Appel à plus de collaboration

Joint par La Presse, le maire de Mont-Royal, Peter Malouf, a dit « comprendre la décision » du CSSMB. « Les gouvernements devraient toutefois être un peu plus à jour dans leurs statistiques, et travailler de plus près avec les villes », a-t-il toutefois réclamé, en appelant à des analyses démographiques plus « régulières » pour éviter les aller-retour du genre.

Avec la pandémie, avec le nombre de personnes qui sont allées dans les banlieues, avec les coûts de résidences qui ont augmenté significativement, et surtout avec le nouveau rôle d’évaluation, la donne a beaucoup changé.

Peter Malouf, maire de Mont-Royal

Au lendemain de l’annonce aux parents de L’Île-des-Sœurs de la suspension d’un projet d’école dans leur secteur, la nouvelle députée de Verdun Alejandra Zaga Mendez, elle, a réclamé une rencontre d’urgence avec le ministère de l’Éducation et le Centre de services scolaires Marguerite-Bourgeoys.

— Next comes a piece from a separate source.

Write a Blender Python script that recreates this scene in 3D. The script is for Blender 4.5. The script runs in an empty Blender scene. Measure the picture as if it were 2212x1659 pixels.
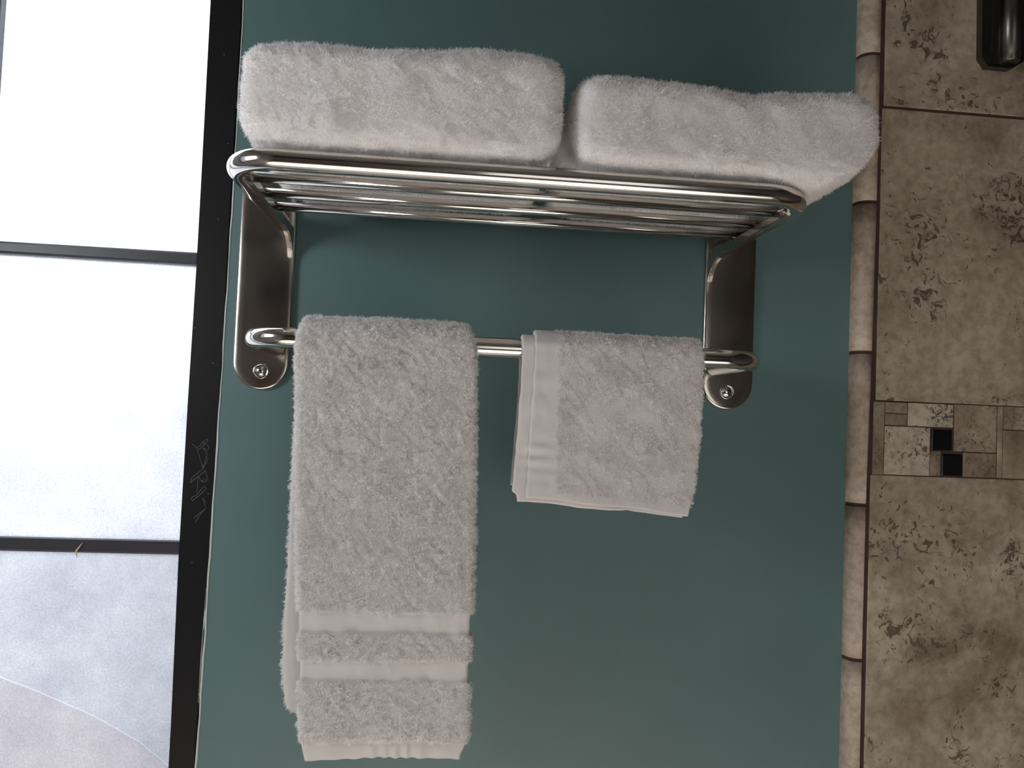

« L’accès à l’éducation publique, ça ne devrait pas être mis sur pause ! Par cette nouvelle, la CAQ laisse à l’abandon des enfants qui suivent encore leurs cours dans des tours à bureaux, des jeunes du secondaire sans école à proximité et des enfants qui ont besoin de classes d’accueil. Il faut répondre aux besoins criants du milieu : avoir de nouvelles infrastructures scolaires est une nécessité », a indiqué l’élue de Québec solidaire.

Si des projets de construction d’école sont mis sur pause par Québec, qu’on investisse l’argent ailleurs, demande quant à elle Kathleen Legault. « Les ressources en éducation ne sont pas infinies. Peut-être qu’on pourrait mettre davantage d’argent sur les rénovations dont on a bien besoin », poursuit Mme Legault.